The protesters were gathered near a crowd that awaited Hollande, including 51-year-old Giles Jean Sava, an unemployed father of seven. He said he disagreed with the protest and said Haitians should welcome Hollande to their country.

"Perhaps the French president can bring jobs,'' he said.

The slave uprising when it was territory known as St. Domingue secured Haiti's independence from France in 1804 and transformed it into the world's first black republic. But the debt to France crippled the Caribbean nation, which did not finish paying off the indemnity to French and American banks until 1947.

Over the years, French administrations have acknowledged the historic wrong of slavery in Haiti and other former colonies. In 2001, the French government recognized the slave trade as a crime against humanity. And during the first visit to Haiti by a sitting French president, Nicolas Sarkozy spoke soon after the 2010 quake about the "wounds of colonization.''

But French leaders, like those of other former colonial powers, consistently have dismissed assertions that they needed to pay any kind of financial debt. With an eye on the old grievance, France canceled all of Haiti's $77 million debt during Sarkozy's administration.

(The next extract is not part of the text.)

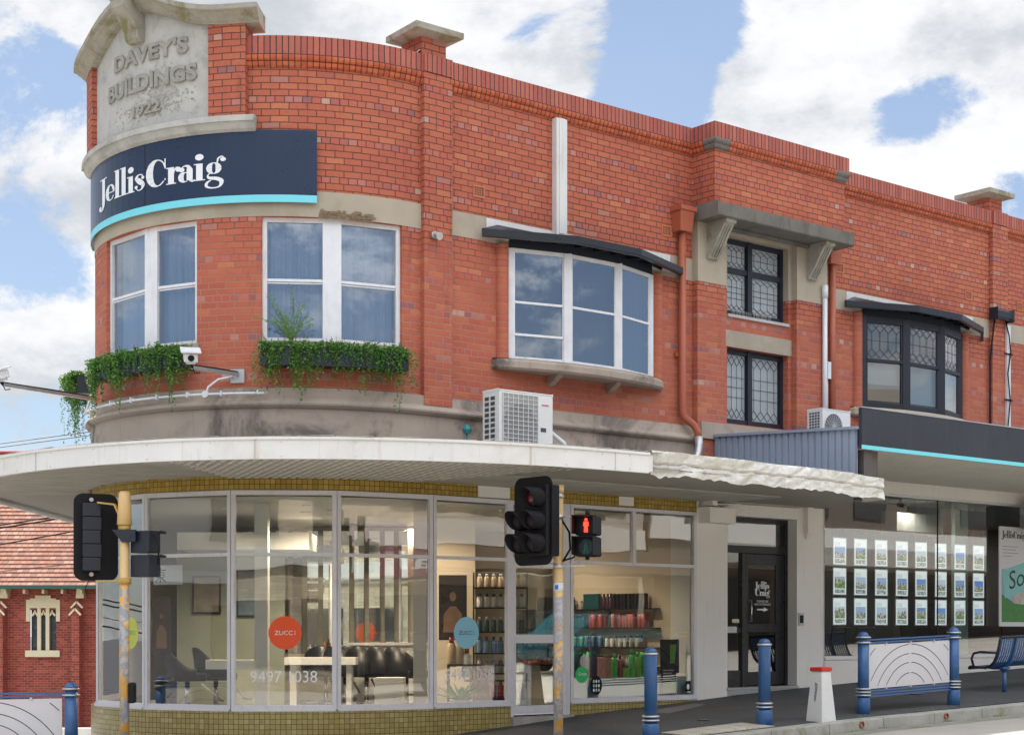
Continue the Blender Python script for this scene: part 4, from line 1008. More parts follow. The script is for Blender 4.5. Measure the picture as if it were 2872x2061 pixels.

On Sunday, Hollande acknowledged his country's historic role in the Atlantic slave trade as he helped inaugurate a $93 million slavery memorial in Guadeloupe.

"France is able to look at its own history because France is a great nation that is afraid of nothing, especially not afraid of itself,'' he said in the French island.

During that visit, Hollande also made mention of France's "debt'' to Haiti, but French officials stressed that he was referring to a "moral debt,'' not a financial one. They say it echoes comments he made in 2013 when Hollande said France's "debt'' to Africa "cannot be the subject of a transaction.''

The campaign to win reparations from France was a cornerstone of the second administration of former Haitian President Jean-Bertrand Aristide. France dismissed Aristide's demands.

Two years ago, leaders of more than a dozen Caribbean countries launched an effort to seek compensation from France, Britain and the Netherlands for what they say is the lingering legacy of the Atlantic slave trade.